Der SVR-Forschungsbereichs hat die Korrespondenz von rund 3.600 Bewerbungen untersucht. Das Ergebnis: Schüler mit einem türkischen Namen haben bei einer Bewerbung auf einen Ausbildungsplatz deutlich schlechtere Chancen, zu einem Vorstellungsgespräch eingeladen zu werden als Schüler mit einem deutschen Namen. Vermieden werden könnte das mit Hilfe anonymisierter Bewerbungsverfahren. Darüber hinaus empfiehlt der SVR unter anderem verstärkte interkulturelle Schulungen auf betrieblicher Ebene.


Jugendliche mit Migrationshintergrund müssen „deutlich mehr Bewerbungen schreiben, um zu einem Vorstellungsgespräch eingeladen zu werden, als Mitbewerber ohne Migrationshintergrund“, so der SVR in einer Mitteilung. Nach wie vor sei ein diskriminierungsfreier Zugang zur Ausbildung im dualen System in Deutschland nicht gewährleistet. Obendrein würden noch immer über zwei Drittel der Ausbildungsbetriebe in Deutschland keine Auszubildenden mit Migrationshintergrund beschäftigen.

Türkischer Kandidat muss mehr Bewerbungen schreiben

Für die Studie, so informiert der SVR, seien jeweils zwei fiktive Bewerbungen von gleich gut qualifizierten männlichen Bewerbern mit einem türkischen und einem deutschen Namen für die Ausbildungsberufe Kfz-Mechatroniker und Bürokaufmann bundesweit an rund 1.800 Unternehmen verschickt worden. Die Auswertung am Ende ergab:

„Um eine Einladung zu einem Vorstellungsgespräch zu erhalten, muss ein Kandidat mit einem deutschen Namen durchschnittlich fünf Bewerbungen schreiben, ein Bewerber mit einem türkischen Namen hingegen sieben.“

Diskriminierung trete aber nicht in allen Branchen gleichermaßen auf, so Dr. Jan Schneider, Leiter des SVR-Forschungsbereichs und Autor der Studie. Einen wichtigen Einfluss auf das Ausmaß der Ungleichbehandlung habe außerdem die Unternehmensgröße: Die Diskriminierungsrate sei bei kleinen Firmen mit weniger als sechs Mitarbeitern deutlich höher als bei mittleren und großen Unternehmen. Die Gründe sind vielseitig: Häufig handle es sich „unbewusste Assoziationen, stereotype Zuschreibungen oder Erwartungen, die auf bestimmten Vorbehalten basieren“. Dabei ist oft das Gegenteil der Fall.

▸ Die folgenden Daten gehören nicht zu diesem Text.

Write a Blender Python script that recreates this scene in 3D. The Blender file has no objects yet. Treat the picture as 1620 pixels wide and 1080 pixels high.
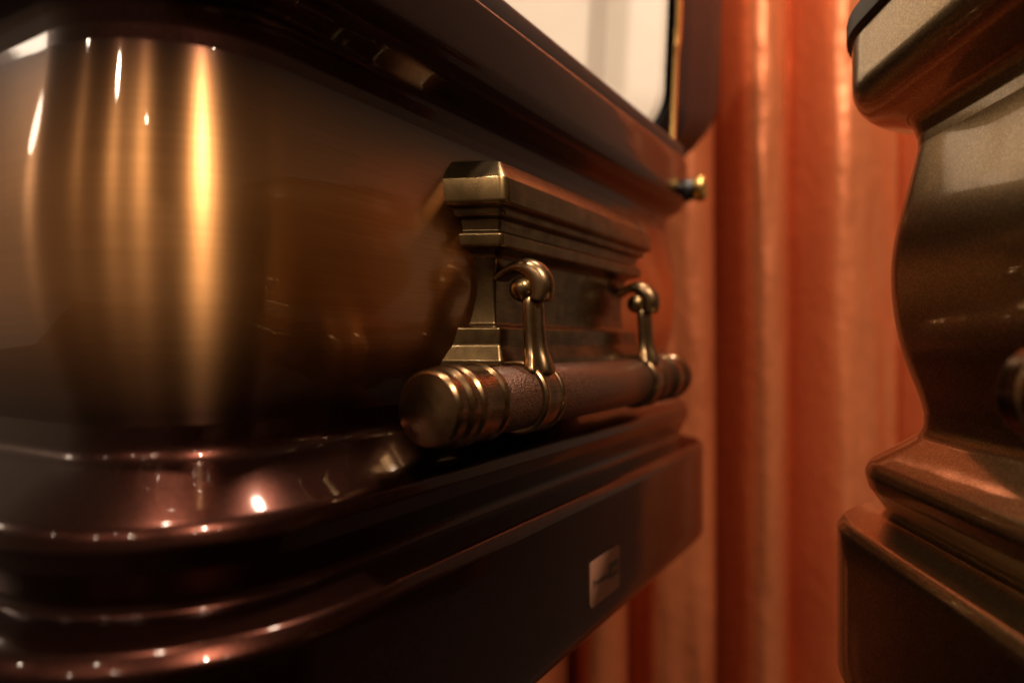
import bpy, math, random
from mathutils import Vector, Matrix, noise

sc = bpy.context.scene
R = math.radians
CZ = 0.95                      # camera height above the floor

# ------------------------------------------------------------------ camera
cd = bpy.data.cameras.new('camera')
cam = bpy.data.objects.new('camera', cd)
sc.collection.objects.link(cam)
cam.location = (0, 0, CZ)
cam.rotation_euler = (R(90), 0, 0)
cd.sensor_width = 36
cd.lens = 24
cd.shift_y = 0.0
cd.clip_start = 0.01
cd.clip_end = 100
cd.dof.use_dof = True
cd.dof.focus_distance = 0.345
cd.dof.aperture_fstop = 3.2
cd.dof.aperture_blades = 9
sc.camera = cam

# ------------------------------------------------------------------ world + lamps
w = bpy.data.worlds.new('World')
sc.world = w
w.use_nodes = True
bg = w.node_tree.nodes['Background']
bg.inputs[0].default_value = (1.0, 0.66, 0.41, 1)
bg.inputs[1].default_value = 0.17

def lamp(name, loc, watts, radius, col=(1, 0.80, 0.60)):
    l = bpy.data.lights.new(name, 'POINT')
    l.energy = watts; l.shadow_soft_size = radius; l.color = col
    o = bpy.data.objects.new(name, l)
    o.location = (loc[0], loc[1], loc[2] + CZ)
    sc.collection.objects.link(o)
    return o

lamp('ceiling_spot', (0.95, -1.45, 2.35), 320, 0.035)
lamp('ceiling_spot', (-0.60, -1.80, 1.90), 30, 0.03)
lamp('ceiling_spot', (-1.20, -1.55, 1.55), 16, 0.03)
lamp('globe_lamp', (-2.30, 0.42, 0.95), 8, 0.12)
lamp('ceiling_spot', (-0.30, 0.00, 1.75), 65, 0.04)
lamp('ceiling_spot', (0.35, 0.72, 1.65), 60, 0.05)
for p, e in (((0.80, -1.62, 1.95), 14), ((1.15, -1.20, 1.70), 9), ((-0.42, -1.95, 1.60), 8), ((-0.95, -1.45, 2.10), 6), ((-1.75, -0.75, 1.35), 4)):
    lamp('chandelier_bulb', p, e, 0.018)

sc.view_settings.view_transform = 'Standard'
sc.view_settings.look = 'None'
sc.view_settings.exposure = 0.15
sc.view_settings.gamma = 1.0
sc.view_settings.use_curve_mapping = False
try:
    sc.cycles.use_denoising = True
    sc.cycles.max_bounces = 8
    sc.cycles.sample_clamp_indirect = 6
except Exception:
    pass

# ------------------------------------------------------------------ materials
class NT:
    def __init__(s, name):
        s.m = bpy.data.materials.new(name); s.m.use_nodes = True
        s.t = s.m.node_tree; s.b = s.t.nodes['Principled BSDF']
    def n(s, typ, **kw):
        nd = s.t.nodes.new(typ)
        for k, v in kw.items():
            if k in nd.inputs.keys(): nd.inputs[k].default_value = v
            else: setattr(nd, k, v)
        return nd
    def l(s, a, b): s.t.links.new(a, b)
    def set(s, **kw):
        for k, v in kw.items():
            s.b.inputs[k.replace('_', ' ')].default_value = v
        return s

def c4(c): return (c[0], c[1], c[2], 1)

def noise_bump(k, scale, strength, dist=0.0005, stretch=(1, 1, 1), coord='Object', detail=4, into='Normal'):
    tc = k.n('ShaderNodeTexCoord'); mp = k.n('ShaderNodeMapping')
    mp.inputs['Scale'].default_value = stretch
    no = k.n('ShaderNodeTexNoise'); no.inputs['Scale'].default_value = scale; no.inputs['Detail'].default_value = detail
    bp = k.n('ShaderNodeBump'); bp.inputs['Strength'].default_value = strength; bp.inputs['Distance'].default_value = dist
    k.l(tc.outputs[coord], mp.inputs[0]); k.l(mp.outputs[0], no.inputs['Vector'])
    k.l(no.outputs['Fac'], bp.inputs['Height']); k.l(bp.outputs[0], k.b.inputs[into])
    return no, bp

def ramp2(k, fac, c0, c1, p0=0.3, p1=0.7):
    r = k.n('ShaderNodeValToRGB')
    r.color_ramp.elements[0].position = p0; r.color_ramp.elements[0].color = c4(c0)
    r.color_ramp.elements[1].position = p1; r.color_ramp.elements[1].color = c4(c1)
    k.l(fac, r.inputs[0]); return r

def mat_brushed():
    k = NT('brushed_bronze_lacquer')
    k.set(Metallic=1.0, Roughness=0.36, Anisotropic=0.93, Coat_Weight=1.0, Coat_Roughness=0.03, Coat_IOR=1.33)
    k.b.inputs['Anisotropic Rotation'].default_value = 0.25
    tg = k.n('ShaderNodeTangent', direction_type='UV_MAP'); tg.uv_map = 'UVMap'
    k.l(tg.outputs[0], k.b.inputs['Tangent'])
    uv = k.n('ShaderNodeUVMap'); uv.uv_map = 'UVMap'
    mp = k.n('ShaderNodeMapping'); mp.inputs['Scale'].default_value = (14, 1400, 1)
    no = k.n('ShaderNodeTexNoise'); no.inputs['Scale'].default_value = 1.0; no.inputs['Detail'].default_value = 5
    k.l(uv.outputs[0], mp.inputs[0]); k.l(mp.outputs[0], no.inputs['Vector'])
    brushed = ramp2(k, no.outputs['Fac'], (0.50, 0.235, 0.085), (0.66, 0.33, 0.125), 0.25, 0.75)
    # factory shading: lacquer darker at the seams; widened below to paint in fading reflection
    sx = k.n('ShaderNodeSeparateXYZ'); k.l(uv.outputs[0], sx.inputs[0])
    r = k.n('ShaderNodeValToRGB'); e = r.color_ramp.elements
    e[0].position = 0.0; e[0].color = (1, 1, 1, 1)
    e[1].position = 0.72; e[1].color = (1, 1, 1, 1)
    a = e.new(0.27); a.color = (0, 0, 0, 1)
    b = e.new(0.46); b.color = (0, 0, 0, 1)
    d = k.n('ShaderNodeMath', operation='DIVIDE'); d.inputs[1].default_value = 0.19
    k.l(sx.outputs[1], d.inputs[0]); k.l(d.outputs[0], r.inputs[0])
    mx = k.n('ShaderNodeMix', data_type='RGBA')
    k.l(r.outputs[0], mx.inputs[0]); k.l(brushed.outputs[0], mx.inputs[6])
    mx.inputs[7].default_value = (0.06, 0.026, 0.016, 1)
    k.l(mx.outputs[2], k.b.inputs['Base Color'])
    bp = k.n('ShaderNodeBump'); bp.inputs['Strength'].default_value = 0.08; bp.inputs['Distance'].default_value = 0.0003
    k.l(no.outputs['Fac'], bp.inputs['Height']); k.l(bp.outputs[0], k.b.inputs['Normal'])
    return k.m

def mat_brown_gloss():
    k = NT('dark_brown_lacquer')
    k.set(Metallic=0.95, Roughness=0.28, Coat_Weight=1.0, Coat_Roughness=0.02, Coat_IOR=1.22, Specular_IOR_Level=0.2)
    tc = k.n('ShaderNodeTexCoord')
    no = k.n('ShaderNodeTexNoise'); no.inputs['Scale'].default_value = 900; no.inputs['Detail'].default_value = 2
    k.l(tc.outputs['Object'], no.inputs['Vector'])
    r = ramp2(k, no.outputs['Fac'], (0.020, 0.006, 0.004), (0.040, 0.0120, 0.0078))
    k.l(r.outputs[0], k.b.inputs['Base Color'])
    n3 = k.n('ShaderNodeTexNoise'); n3.inputs['Scale'].default_value = 22; n3.inputs['Detail'].default_value = 6
    k.l(tc.outputs['Object'], n3.inputs['Vector'])
    m3 = k.n('ShaderNodeMapRange'); m3.inputs[1].default_value = 0.4; m3.inputs[2].default_value = 0.75; m3.inputs[3].default_value = 0.015; m3.inputs[4].default_value = 0.11
    k.l(n3.outputs['Fac'], m3.inputs[0]); k.l(m3.outputs[0], k.b.inputs['Coat Roughness'])
    no2 = k.n('ShaderNodeTexNoise'); no2.inputs['Scale'].default_value = 60; no2.inputs['Detail'].default_value = 1
    k.l(tc.outputs['Object'], no2.inputs['Vector'])
    bp = k.n('ShaderNodeBump'); bp.inputs['Strength'].default_value = 0.10; bp.inputs['Distance'].default_value = 0.0006
    k.l(no2.outputs['Fac'], bp.inputs['Height']); k.l(bp.outputs[0], k.b.inputs['Coat Normal'])
    return k.m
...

Sicherung der Fachkräftebasis gefährdet

Schneider warnt nun vor langfristigen Folgen dieses Verhaltens für die Wirtschaft, aber auch für den Einzelnen. Er ist überzeugt, dass den Ausbildungsbetrieben so  geeignete Bewerber entgehen würden. Mittelfristig könne dies sogar die Sicherung der Fachkräftebasis gefährden. Folgenschwer sei dieser Umstand aber auch für die Betroffenen. „Wenn junge Menschen mit Migrations-hintergrund die Erfahrung machen, dass sie auf ihre Bewerbungen immer wieder Absagen erhalten, kann das zu Resignation und Rückzugstendenzen führen“, sagt Schneider.

Der SVR rät nun dringend zu einer verstärkten Sensibilisierung von Firmenchefs, Personalverantwortlichen und Ausbildern. Es gelte, interkulturelle Kompetenz zu vermitteln. Daneben empfiehlt der Rat: „Ein entscheidender Beitrag zur Verringerung von Diskriminierung in Bewerbungsverfahren ist die Anonymisierung von Bewerbungen.“ Dringend erforderlich sei in diesem Zusammenhang auch die Entwicklung einer kostengünstigen EDV-Lösung für kleine und mittlere Betriebe sowie eine engere Kooperation zwischen Schulen und Firmen. „Die Gesellschaft kann es sich schon wirtschaftlich nicht leisten, auf muslimische Fachkräfte zu verzichten“, so die Islamwissenschaftlerin und Religionspädagogin Lamya Kaddor.